The Threat to the Dollar as the World’s Premier Reserve Currency
…but does it really matter?
By Patrick Barron
My answer is that, “Yes”, it really matters. And that is why we need to take action today to protect all of our interests. The source of the threat may surprise you.
We refer to the dollar as a “reserve currency” when referring to its use by other countries when settling their international trade accounts. For example, if Canada buys goods from China, China may prefer to be paid in US dollars rather than Canadian dollars. The US dollar is the more “marketable” money internationally, meaning that most countries will accept it in payment, so China can use its dollars to buy goods from other countries, not solely the US. Such might not be the case with the Canadian dollar, and China would have to hold its Canadian dollars until it found something to buy from Canada.

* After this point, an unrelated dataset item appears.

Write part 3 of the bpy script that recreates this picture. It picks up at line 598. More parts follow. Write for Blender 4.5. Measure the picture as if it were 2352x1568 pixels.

Multiply this scenario by all the countries of the world who print their own money and one can see that without a currency accepted widely in the world, international trade would slow down and become more expensive. Its effect would be similar to that of erecting trade barriers, such as the infamous Smoot-Hawley Tariff of 1930 that contributed to the Great Depression. There are many who draw a link between the collapse of international trade and war. The great French economist Frederic Bastiat said that “when goods do not cross borders, soldiers will.” No nation can achieve a decent standard of living with a completely autarkic economy, meaning completely self-sufficient in all things. If it cannot trade for the goods that it needs, it feels forced to invade its neighbors to steal them. Thus, a near universally accepted currency is as vital to world peace as it is to world prosperity.